Monday, Nov. 11, 1929

Harvard-Yale

In Cambridge, Mass., atop the solemn, Georgian bulk of Harvard Hall there is a cupola where, one morning long ago, early risers were astonished to behold a horse & buggy. In another Harvard Hall, banquet room of the Boston Harvard Club, there were assembled, one night last week, some 400 members of the Yale and Harvard Clubs of Boston, the Yalemen guests of the Harvardmen. Each alumni body had brought along its university president. All understood it to be the first meeting of its kind in history.

When the alumni were well-fed and lightsome, they heard Yale's President, with Angellic jocosity, say: "One of our coaches, on the day that the Carnegie report was published [TIME, Nov. 4] told me that he would gladly exchange all Yale's purity for a good set of ends. . . .* We have long known that Yale teams were suffering from something and now this something appears to have been excessive purity. Already there is a movement afoot to add to Yale's motto, Lux et Veritas, the word Puritas. Later this year when you view the Yale team in action, I am happy to tell you that you will find the players appropriately arrayed in helmets of a glistening white."

He told the tale of a Harvard Freshman, who was asked in an examination: "Who founded St. Petersburg?" The Freshman answered, and President Angell thought perhaps rightly: "St.

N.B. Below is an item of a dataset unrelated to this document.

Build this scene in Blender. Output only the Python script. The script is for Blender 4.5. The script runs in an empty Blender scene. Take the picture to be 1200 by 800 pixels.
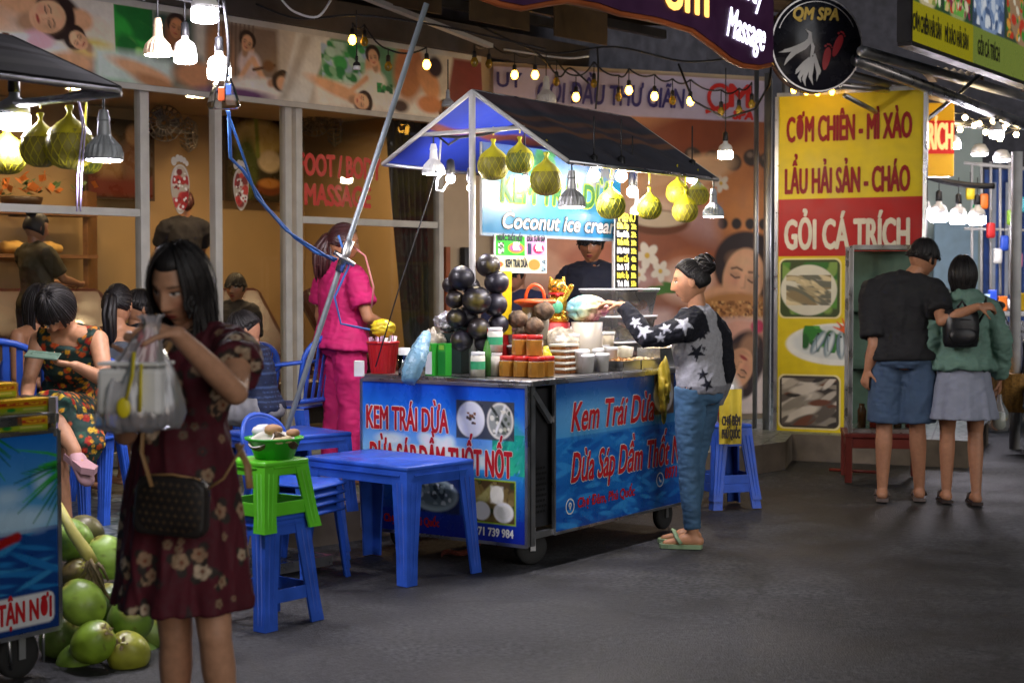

Peter." To the question, "What lands lie beyond the Jordan?" the Freshman replied, delphically: "It all depends upon which side of the Jordan you are."

President Lowell replied to President Angell with a gravity that almost became emotional. He told his visitor to hold high the Yale-Harvard brand. Said he: "I am a great admirer of Yale. . . . Together, Yale and Harvard are four times as strong as either one is alone. ... I am an older man than you. I shall be gone long before you. I earnestly hope that whatever you plan may come to fruition. When I am gone, any improvements which you make I know will benefit no less the institution where I was nurtured."

*Yale was one of the 28 institutions acquitted among 112 scrutinized for subsidizing.